9 Essential Tools for Apartment-Dwelling Hominids (and 5 That Are Kiiiiinda Useless)

Bitches, I have lovely news. My little brother just moved in with me!

He’s almost a full decade younger than me, and is graduating college a semester early. His final task before graduation is completing an internship, and it just so happens that he was accepted to one in my city. He’s crashing for the summer and filling the house with all sorts of dangerous new ideas. (Sports jerseys can be wall decor. WHO KNEW?)

Little brothers, man!

As my whole being pulsates with prideful big sister vibes, I’ve been thinking a lot about what it was like to be twenty-one and living in a city for the first time. If I could go back ten years, there’s so much I would tell myself to spare me time, heartache, and money. So if you notice a certain nostalgia creeping into my upcoming posts, that’s probably why!
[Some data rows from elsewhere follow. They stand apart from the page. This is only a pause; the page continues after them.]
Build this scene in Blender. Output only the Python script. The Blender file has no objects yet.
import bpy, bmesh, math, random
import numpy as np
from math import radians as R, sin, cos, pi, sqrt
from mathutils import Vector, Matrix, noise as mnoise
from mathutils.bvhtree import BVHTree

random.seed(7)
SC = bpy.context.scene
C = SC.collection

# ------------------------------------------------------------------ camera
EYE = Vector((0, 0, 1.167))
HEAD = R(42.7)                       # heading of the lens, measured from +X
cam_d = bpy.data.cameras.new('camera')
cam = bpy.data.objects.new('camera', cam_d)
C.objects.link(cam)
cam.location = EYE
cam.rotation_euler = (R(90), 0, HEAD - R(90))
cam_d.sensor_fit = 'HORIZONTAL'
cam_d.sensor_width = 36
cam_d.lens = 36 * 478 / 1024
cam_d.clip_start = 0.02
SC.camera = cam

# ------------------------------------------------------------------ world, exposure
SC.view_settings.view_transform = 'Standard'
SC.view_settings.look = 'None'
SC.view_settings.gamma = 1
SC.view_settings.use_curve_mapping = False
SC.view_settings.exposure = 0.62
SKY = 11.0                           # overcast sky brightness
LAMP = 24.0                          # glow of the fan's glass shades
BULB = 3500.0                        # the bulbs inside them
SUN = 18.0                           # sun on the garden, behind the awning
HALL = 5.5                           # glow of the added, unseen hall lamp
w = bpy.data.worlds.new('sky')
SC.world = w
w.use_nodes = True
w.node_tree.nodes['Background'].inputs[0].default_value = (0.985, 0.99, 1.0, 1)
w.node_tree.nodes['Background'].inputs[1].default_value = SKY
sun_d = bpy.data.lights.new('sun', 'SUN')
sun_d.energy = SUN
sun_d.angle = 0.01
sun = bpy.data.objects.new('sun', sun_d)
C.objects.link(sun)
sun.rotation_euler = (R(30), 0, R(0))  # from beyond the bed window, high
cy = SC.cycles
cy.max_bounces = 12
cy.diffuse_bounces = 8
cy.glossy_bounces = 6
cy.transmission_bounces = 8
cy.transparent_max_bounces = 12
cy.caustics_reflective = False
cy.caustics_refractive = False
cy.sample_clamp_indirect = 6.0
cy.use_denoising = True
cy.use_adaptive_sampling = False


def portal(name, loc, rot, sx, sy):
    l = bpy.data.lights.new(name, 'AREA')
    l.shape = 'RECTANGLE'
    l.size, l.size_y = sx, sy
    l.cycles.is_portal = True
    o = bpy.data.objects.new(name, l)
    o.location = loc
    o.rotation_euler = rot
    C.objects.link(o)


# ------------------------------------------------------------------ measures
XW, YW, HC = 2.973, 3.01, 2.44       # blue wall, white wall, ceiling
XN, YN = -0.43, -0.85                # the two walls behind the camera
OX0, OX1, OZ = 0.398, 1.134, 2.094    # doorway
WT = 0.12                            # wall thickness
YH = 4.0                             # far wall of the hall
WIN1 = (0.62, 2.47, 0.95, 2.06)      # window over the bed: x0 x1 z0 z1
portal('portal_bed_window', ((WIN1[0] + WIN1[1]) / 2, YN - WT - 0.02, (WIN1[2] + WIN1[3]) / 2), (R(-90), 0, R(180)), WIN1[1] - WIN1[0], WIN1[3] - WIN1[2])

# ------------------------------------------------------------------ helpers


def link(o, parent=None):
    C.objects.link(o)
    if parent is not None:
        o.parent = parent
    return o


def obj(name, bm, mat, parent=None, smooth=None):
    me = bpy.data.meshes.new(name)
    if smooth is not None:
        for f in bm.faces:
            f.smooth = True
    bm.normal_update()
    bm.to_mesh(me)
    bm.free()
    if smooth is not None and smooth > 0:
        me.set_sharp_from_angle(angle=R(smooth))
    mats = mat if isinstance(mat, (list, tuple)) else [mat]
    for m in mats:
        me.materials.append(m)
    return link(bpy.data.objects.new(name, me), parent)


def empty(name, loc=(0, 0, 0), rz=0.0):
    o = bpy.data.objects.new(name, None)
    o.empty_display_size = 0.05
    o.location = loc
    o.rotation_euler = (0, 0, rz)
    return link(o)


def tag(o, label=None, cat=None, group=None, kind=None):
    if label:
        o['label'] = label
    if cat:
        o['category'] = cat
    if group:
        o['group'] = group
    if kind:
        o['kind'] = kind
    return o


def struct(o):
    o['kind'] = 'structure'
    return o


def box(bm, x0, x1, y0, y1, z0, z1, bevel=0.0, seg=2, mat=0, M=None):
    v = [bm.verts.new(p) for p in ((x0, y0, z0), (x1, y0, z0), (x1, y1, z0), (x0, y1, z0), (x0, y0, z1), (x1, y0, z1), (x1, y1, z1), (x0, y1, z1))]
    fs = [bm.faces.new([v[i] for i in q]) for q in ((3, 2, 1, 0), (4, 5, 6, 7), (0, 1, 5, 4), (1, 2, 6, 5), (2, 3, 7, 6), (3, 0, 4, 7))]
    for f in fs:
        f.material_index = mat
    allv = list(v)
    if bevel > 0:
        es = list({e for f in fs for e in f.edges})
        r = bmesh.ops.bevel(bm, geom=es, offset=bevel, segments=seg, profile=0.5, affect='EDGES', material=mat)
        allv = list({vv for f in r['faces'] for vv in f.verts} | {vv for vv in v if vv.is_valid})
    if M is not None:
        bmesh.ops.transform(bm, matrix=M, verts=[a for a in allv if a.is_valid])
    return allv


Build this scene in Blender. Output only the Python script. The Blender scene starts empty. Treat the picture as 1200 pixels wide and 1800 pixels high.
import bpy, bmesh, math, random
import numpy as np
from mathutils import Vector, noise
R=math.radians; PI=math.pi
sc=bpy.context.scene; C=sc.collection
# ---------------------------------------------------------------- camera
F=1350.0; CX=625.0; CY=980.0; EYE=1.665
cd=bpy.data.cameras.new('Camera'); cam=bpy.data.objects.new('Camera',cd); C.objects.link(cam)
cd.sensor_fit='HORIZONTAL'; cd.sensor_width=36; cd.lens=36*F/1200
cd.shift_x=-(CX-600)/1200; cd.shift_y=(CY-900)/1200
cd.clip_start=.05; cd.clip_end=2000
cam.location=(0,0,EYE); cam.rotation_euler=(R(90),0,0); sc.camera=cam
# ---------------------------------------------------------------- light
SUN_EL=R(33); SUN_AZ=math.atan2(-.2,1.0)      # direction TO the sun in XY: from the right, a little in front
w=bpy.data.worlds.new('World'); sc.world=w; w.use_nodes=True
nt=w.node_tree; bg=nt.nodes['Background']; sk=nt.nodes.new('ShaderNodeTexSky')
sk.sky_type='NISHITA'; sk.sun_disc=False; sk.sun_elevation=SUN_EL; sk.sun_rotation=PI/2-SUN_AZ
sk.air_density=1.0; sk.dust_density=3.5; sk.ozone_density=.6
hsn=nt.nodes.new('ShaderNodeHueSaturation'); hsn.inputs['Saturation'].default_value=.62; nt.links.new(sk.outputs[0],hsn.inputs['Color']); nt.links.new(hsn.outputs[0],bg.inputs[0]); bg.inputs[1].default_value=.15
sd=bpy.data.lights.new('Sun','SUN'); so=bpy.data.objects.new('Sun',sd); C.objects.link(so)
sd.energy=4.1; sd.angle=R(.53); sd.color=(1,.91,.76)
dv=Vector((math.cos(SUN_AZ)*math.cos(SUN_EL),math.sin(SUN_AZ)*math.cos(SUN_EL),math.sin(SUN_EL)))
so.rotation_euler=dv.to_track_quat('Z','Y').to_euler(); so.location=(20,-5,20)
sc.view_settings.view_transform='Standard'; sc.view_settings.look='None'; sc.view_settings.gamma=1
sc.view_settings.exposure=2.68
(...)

I got tons of advice when I moved into my first apartment. Some friend or family member gifted me with the tiny toolbox I called Baby’s First Toolbox. It was the size of a slim binder and probably cost them $20.

And that $20 toolbox has saved me thousands of dollars over the last decade.

In the spirit of learning from the past and embracing the skills you need for the future, I’ve compiled a list of my favorite and least favorite tools for beginners. These tools assume you’re not super handy (yet), and that you have a very limited amount of both space and budget.

Every single tool on the first half of this list can be purchased for less than $10, and they’re among the most ubiquitous finds at garage sales. Ask your parents and grandparents if they have extras they would give to you—because I’ve learned that part of being an adult is magically acquiring one new screwdriver every two years?

I don’t know what’s up with that. It’s like the tooth fairy, but even lamer.